# WRITTEN INSTRUCTION:
Drop every picture. Then return, exactly, the lines from the beginning of the listing below through the one containing "m = MB(); a_ = at_y(1335, 210, A.y+.16);".

# SUPPLIED MATERIAL:

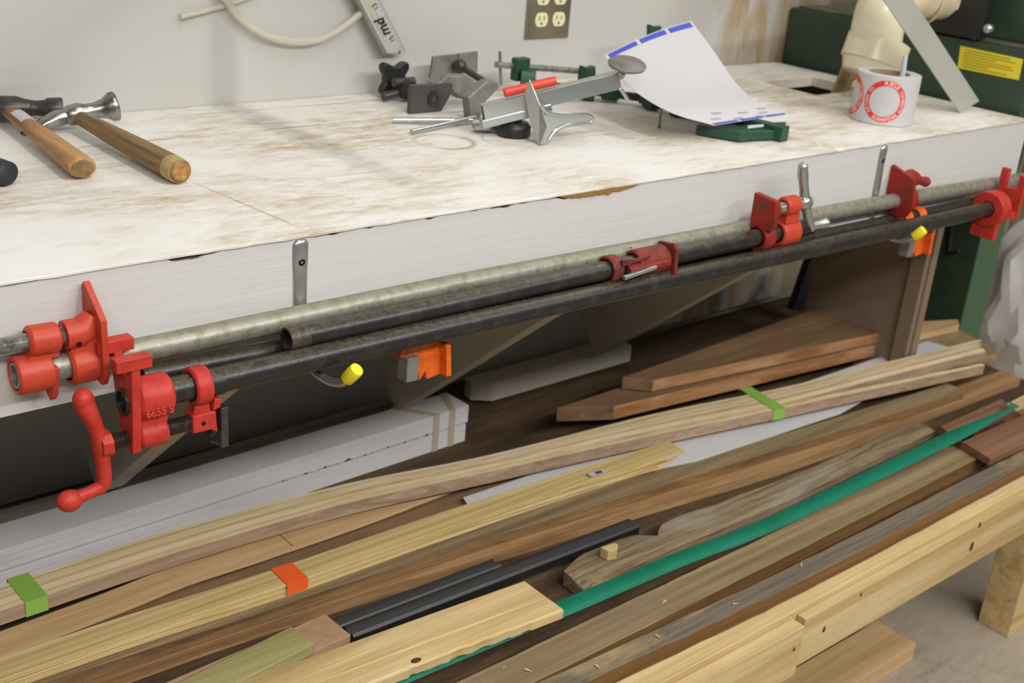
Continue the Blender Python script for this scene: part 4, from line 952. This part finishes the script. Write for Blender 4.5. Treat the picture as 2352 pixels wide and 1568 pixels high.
# knob
kq = at_z(1196, 318, .9); m = MB(); m.lathe(kq+V((0, .018, .001)), (0, 0, 1), [(0, .024), (.003, .027), (.016, .027), (.022, .022), (.024, .012), (.034, .011), (.036, .008)], n=32); m.build('clamp_knob', 'black_plastic', zg_, smooth=50)
# disc pad at the right end of the bar
dc = B+V((.004, .0, .018)); dc = at_y(1440, 149, B.y+.004)
m = MB(); ax = V((-.12, -.22, 1)).normalized(); m.lathe(dc-ax*.004, ax, [(0, .026), (.002, .030), (.006, .031), (.008, .029)], n=32); m.build('swivel_disc', 'cast_grey', zg_, smooth=50)
m = MB(); m.tube([B+wv_*.008, dc-ax*.004], .007); m.build('disc_stem', 'zinc', zg_)
for a, b, z0_, z1_, r_ in (((903, 276), (1085, 276), .906, .908, .0045), ((945, 303), (1090, 270), .905, .910, .0042)):
    m = MB(); m.cyl(at_z(*a, z0_), at_z(*b, z1_), r_, n=14); m.build('guide_rod', 'zinc', zg_)
m = MB(); m.cyl(A+d*.04+q*.012+wv_*.022, A+d*.125+q*.012+wv_*.022, .007); m.build('red_grip', 'red_plastic', zg_, .001)
m = MB(); a_ = at_y(1335, 210, A.y+.16); m.cyl(A+d*.225-wv_*.012, A+d*.235-wv_*.034, .003, n=12); m.build('pin', 'zinc', zg_)

# green bar clamps
def barclamp(label, a, b, z0_, z1_, jaws, rod=False):
    A_, B_ = at_z(*a, z0_), at_z(*b, z1_); d_ = (B_-A_).normalized(); q_ = V((-d_.y, d_.x, 0)).normalized(); L__ = (B_-A_).length
    e = tag(empty('bar_clamp', A_), label, 'clamp', 'green bar clamps on the bench')
    m = MB(); m.prism([A_-q_*.004-V((0, 0, .007)), A_+q_*.004-V((0, 0, .007)), A_+q_*.004+V((0, 0, .007)), A_-q_*.004+V((0, 0, .007))], d_*L__); m.build('bar', 'dark_steel', e, .001)
    for f_, w__, hh, dep in jaws:
        c__ = A_+d_*(L__*f_); m = MB()
        m.prism([c__-q_*dep-V((0, 0, hh*.45)), c__+q_*.012-V((0, 0, hh*.5)), c__+q_*.012+V((0, 0, hh*.5)), c__-q_*.012+V((0, 0, hh*.5)), c__-q_*dep+V((0, 0, hh*.1))], d_*w__); m.build('jaw', 'green_metal', e, .002)
    return e, A_, d_, q_, L__
e, A_, d_, q_, L__ = barclamp('green bar clamp with threaded rod and crosspin, farthest back by the wall', (1195, 188), (1395, 214), .923, .916, ((.0, .028, .046, .018), (.72, .022, .034, .014), (.93, .03, .02, .012)))
p0 = at_y(1137, 148, .575); p1 = at_y(1365, 166, .50); screw(p0, p1, .0062, 'screw_steel', e, .003)
m = MB(); m.cyl(at_y(1148, 118, .575), at_y(1150, 195, .575), .0028, n=10); m.build('cross_pin', 'steel', e)
box('rod_block', (0, 0, 0), (.032, .02, .042), 'green_metal', e, .003, Matrix.Translation(at_y(1186, 188, .545)))
P_ = [at_y(px, py, .49) for px, py in ((1336, 195), (1342, 152), (1352, 158), (1368, 152), (1370, 190))]
m = MB(); m.prism(P_, (0, .014, 0)); m.build('rod_jaw', 'green_metal', e, .001)
barclamp('middle green bar clamp, mostly hidden under the curled label sheet', (1378, 212), (1722, 256), .915, .915, ((.02, .03, .024, .012), (.30, .025, .026, .02), (.66, .02, .026, .02)))
e, A_, d_, q_, L__ = barclamp('green bar clamp with red and white decal, nearest under the label sheet', (1470, 228), (1760, 298), .913, .913, ((.08, .02, .022, .018), (.30, .02, .024, .02), (.62, .14, .026, .012)))
P_ = [at_z(px, py, .914) for px, py in ((1690, 300), (1766, 303), (1768, 283), (1694, 280))]
yy_ = at_z(1730, 306, .9006).y
m = MB(); P_ = [at_y(px, py, yy_) for px, py in ((1575, 270), (1600, 286), (1700, 306), (1765, 303), (1766, 287), (1805, 302), (1806, 281), (1760, 268), (1700, 280), (1640, 272))]
P_ = [at_z(px, py, .918) for px, py in ((1600, 287), (1700, 304), (1762, 300), (1803, 300), (1806, 279), (1764, 281), (1700, 288), (1620, 272))]
m.prism(P_, (0, 0, -.016)); gj = m.build('end_casting', 'green_metal', e, .0015)
P_ = [at_y(px, py, at_z(1735, 302, .918).y-.0012) for px, py in ((1718, 288), (1754, 285), (1754, 291), (1718, 295))]
m = MB(); m.prism(P_, (0, .0006, 0)); m.build('decal', 'paper', gj)
m = MB(); m.cyl(at_z(1518, 252, .925), at_z(1514, 292, .903), .003, n=10); m.build('cross_pin', 'tan_metal' if 'tan_metal' in MATS else 'steel', e)
P_ = [at_y(px, py, .55) for px, py in ((1492, 82), (1496, 57), (1524, 62), (1530, 82))]
P_ += []
m = MB(); m.prism([at_y(px, py, .52) for px, py in ((1492, 215), (1495, 57), (1505, 62), (1520, 60), (1512, 215))], (0, .012, 0)); o = m.build('upright_jaw', 'green_metal', None, .001)
tag(o, 'dark green upright clamp bar behind the label sheet', 'clamp')

# label sheet
tl, tr = at_y(1388, 127, .33), at_y(1588, 48, .345); bl, br = at_z(1640, 288, .9275), at_z(1812, 262, .9275)
ml = at_y(1470, 218, .215); mr = at_y(1690, 190, .235)
ml2 = at_y(1545, 260, .15); mr2 = at_y(1745, 238, .165)
ml0 = at_y(1428, 178, .275); mr0 = at_y(1640, 118, .29)
Lc = spline([tl, ml0, ml, ml2, bl], 24); Rc = spline([tr, mr0, mr, mr2, br], 24)
m = MB(); b = m.b; NU, NVv = 10, len(Lc)
grid = [[b.verts.new(Lc[j].lerp(Rc[j], i/NU)+V((0, 0, .006*math.sin(math.pi*i/NU)*(1-j/NVv)))) for i in range(NU+1)] for j in range(NVv)]
for j in range(NVv-1):
    for i in range(NU): b.faces.new((grid[j][i], grid[j][i+1], grid[j+1][i+1], grid[j+1][i]))
o = m.build('label_sheet', 'paper', None, smooth=60); sm = o.modifiers.new('s', 'SOLIDIFY'); sm.thickness = .0004
tag(o, 'curled white label sheet with blue bars resting on the green clamps', 'paper')
sheet = o
def on_sheet(u, v):
    f = v*(NVv-1); j = min(int(f), NVv-2); t_ = f-j; l = Lc[j].lerp(Lc[j+1], t_); r = Rc[j].lerp(Rc[j+1], t_)
    return l.lerp(r, u)+V((0, 0, .006*math.sin(math.pi*u)*(1-v*(NVv-1)/NVv)))
def decal(u0, u1, v0, v1, mat, name):
    nn = ((on_sheet(.9, .5)-on_sheet(.1, .5)).cross(on_sheet(.5, v1)-on_sheet(.5, max(0, v0-.05)))).normalized(); nn = nn if nn.z > 0 or nn.y < 0 else -nn
    if nn.dot(CAM-on_sheet(.5, v0)) < 0: nn = -nn
    m = MB(); K = 6; rg = [[on_sheet(u0+(u1-u0)*k/K, v0)+nn*.0008, on_sheet(u0+(u1-u0)*k/K, v1)+nn*.0008, on_sheet(u0+(u1-u0)*k/K, v1)+nn*.0004, on_sheet(u0+(u1-u0)*k/K, v0)+nn*.0004] for k in range(K+1)]
    m.loft(rg); m.build(name, mat, sheet)
for u0, u1 in ((.03, .33), (.37, .66), (.70, .97)):
    decal(u0, u1, .008, .045, 'paper_blue', 'blue_bar'); decal(u0, u1, .97, .995, 'paper_blue', 'blue_bar')
for (u_, v_) in ((.15, .90), (.35, .94), (.30, .82), (.55, .86), (.75, .90), (.62, .95), (.85, .82), (.78, .96)): decal(u_, u_+.10, v_, v_+.022, 'paper_grey', 'printed_line')

# sticker roll
rc_ = at_z(2022, 276, .9); rr_ = .0585; hh = .090
rl = tag(empty('sticker_roll', rc_), 'roll of white stickers printed with red rings standing on the bench end', 'sticker roll')
m = MB(); m.ring(rc_+V((0, 0, .0005)), rc_+V((0, 0, hh)), .0385, rr_, n=56, ch=.001); m.build('roll', 'paper', rl, smooth=40)
m = MB(); m.ring(rc_+V((0, 0, .0005)), rc_+V((0, 0, hh-.001)), .0362, .0383, n=40); m.build('core', 'card', rl)
cd = (CAM-rc_); cd.z = 0; cd.normalize(); ang0 = math.atan2(cd.y, cd.x)
def cylpt(th, z_, r_): return rc_+V((r_*math.cos(th), r_*math.sin(th), z_))
def ring_decal(thc, zc, ri, ro, mat, name, r_=rr_, n=48, parent=rl):
    m = MB(); rg = []
    for k in range(n):
        a_ = 2*math.pi*k/n; rg.append([cylpt(thc+ri*math.cos(a_)/rr_, zc+ri*math.sin(a_), r_+.0003), cylpt(thc+ro*math.cos(a_)/rr_, zc+ro*math.sin(a_), r_+.0003), cylpt(thc+ro*math.cos(a_)/rr_, zc+ro*math.sin(a_), r_+.0006), cylpt(thc+ri*math.cos(a_)/rr_, zc+ri*math.sin(a_), r_+.0006)])
    m.loft(rg, closed=True); return m.build(name, mat, parent, smooth=60)
def arc_text(body, thc, zc, rad, a0, a1, size, parent):
    cu_n = len(body)
    for i, ch in enumerate(body):
        if ch == ' ': continue
        a_ = a0+(a1-a0)*(i+.5)/cu_n
        th = thc-rad*math.cos(a_)/rr_*-1 if False else thc+rad*math.cos(a_)/rr_
        p_ = cylpt(th, zc+rad*math.sin(a_), rr_+.0008); er = V((-math.sin(th), math.cos(th), 0))
        tx = er*(math.sin(a_))*1+V((0, 0, -math.cos(a_))); ty = er*math.cos(a_)+V((0, 0, math.sin(a_)))
        txt(ch, 'ring_letter', 'label_pink', parent, p_, tx, ty, size, .0001, bold=.0001)
# (angle grows anticlockwise seen from above = to the right seen from the camera)
for thc in (ang0+.02, ang0-1.36):
    rd = ring_decal(thc, .045, .0285, .0380, 'label_red', 'printed_ring')
    if thc > ang0-1: 
        arc_text('PURDUE', thc, .045, .0328, 1.75, .85, .0105, rd); arc_text('UNIVERSITY BAND', thc, .045, .0328, .65, -1.2, .0085, rd); arc_text('LAFAYETTE', thc, .045, .0328, -1.2, -2.1, .0085, rd); arc_text('RETURN TO', thc, .045, .0328, 3.9, 2.4, .0075, rd)
    else: arc_text('UNIVERSITY BAND', thc, .045, .0328, .8, -1.2, .0085, rd)
mk = MB(); p0 = rc_+V((.020, -.018, .01)); p1 = at_y(2080, 128, rc_.y-.012); mk.tube([p0, p0.lerp(p1, .8), p1], [.0052, .0052, .0042], n=14)
mo = mk.build('marker_pen', 'marker_blue', None, smooth=60); tag(mo, 'pale blue marker pen standing in the sticker roll', 'pen')

# leaning flat steel bar
a0, a1, a2, a3 = at_z(2205, 259, .9008), at_y(2250, 232, .10), at_y(2090, 0, .155), at_y(2030, 0, .155)
a0 = at_z(2206, 259, .9008); dl = (at_y(2030, 0, a0.y+.04)-a0); wl = at_y(2250, 232, a0.y)-a0
m = MB(); m.prism([a0, a0+wl, a0+wl+dl*1.35, a0+dl*1.35], (0, .0028, 0)); tag(m.build('steel_bar', 'bar_grey', None, .0004), 'flat grey metal bar leaning down to the bench in front of the green machine', 'bar')
wst = None

# PVC elbow
pv = tag(empty('dust_pipe', at_y(2010, 140, .25)), 'yellowed plastic dust pipe elbow coming out of the green machine', 'pipe')
yv = .26
P_ = [at_y(2268, -8, yv), at_y(2180, -12, yv), at_y(2110, -14, yv), at_y(2060, -8, yv), at_y(2030, 18, yv), at_y(2018, 55, yv), at_y(2012, 90, yv)]
P_[0].x = 1.690
m = MB(); m.tube(spline(P_, 42), .052, n=36); m.build('elbow', 'pvc', pv, smooth=60)
ax = (at_y(2003, 150, yv)-at_y(2025, 90, yv)).normalized(); c_ = at_y(2022, 88, yv)
m = MB(); m.lathe(c_, ax, [(0, .054), (.004, .064), (.05, .064), (.052, .060), (.075, .052), (.078, .044)], n=40); m.build('coupling', 'pvc', pv, smooth=40)
rx = P_[0]+V((-.07, 0, 0)); m = MB(); m.ring(rx, rx+V((.006, 0, 0)), .0518, .0545, n=36); m.build('joint_ring', 'pvc', pv)
m = MB(); m.tube([at_y(1960, 140, .33), at_z(1920, 232, .86)], .018, n=6); tag(m.build('prop_stick', 'tan_post', None, smooth=20), 'tan wooden prop stick rising from the hole in the bench top', 'stick')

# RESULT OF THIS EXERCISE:
Continue the Blender Python script for this scene: part 4, from line 952. This part finishes the script. Write for Blender 4.5. Treat the picture as 2352 pixels wide and 1568 pixels high.
# knob
kq = at_z(1196, 318, .9); m = MB(); m.lathe(kq+V((0, .018, .001)), (0, 0, 1), [(0, .024), (.003, .027), (.016, .027), (.022, .022), (.024, .012), (.034, .011), (.036, .008)], n=32); m.build('clamp_knob', 'black_plastic', zg_, smooth=50)
# disc pad at the right end of the bar
dc = B+V((.004, .0, .018)); dc = at_y(1440, 149, B.y+.004)
m = MB(); ax = V((-.12, -.22, 1)).normalized(); m.lathe(dc-ax*.004, ax, [(0, .026), (.002, .030), (.006, .031), (.008, .029)], n=32); m.build('swivel_disc', 'cast_grey', zg_, smooth=50)
m = MB(); m.tube([B+wv_*.008, dc-ax*.004], .007); m.build('disc_stem', 'zinc', zg_)
for a, b, z0_, z1_, r_ in (((903, 276), (1085, 276), .906, .908, .0045), ((945, 303), (1090, 270), .905, .910, .0042)):
    m = MB(); m.cyl(at_z(*a, z0_), at_z(*b, z1_), r_, n=14); m.build('guide_rod', 'zinc', zg_)
m = MB(); m.cyl(A+d*.04+q*.012+wv_*.022, A+d*.125+q*.012+wv_*.022, .007); m.build('red_grip', 'red_plastic', zg_, .001)
m = MB(); a_ = at_y(1335, 210, A.y+.16); m.cyl(A+d*.225-wv_*.012, A+d*.235-wv_*.034, .003, n=12); m.build('pin', 'zinc', zg_)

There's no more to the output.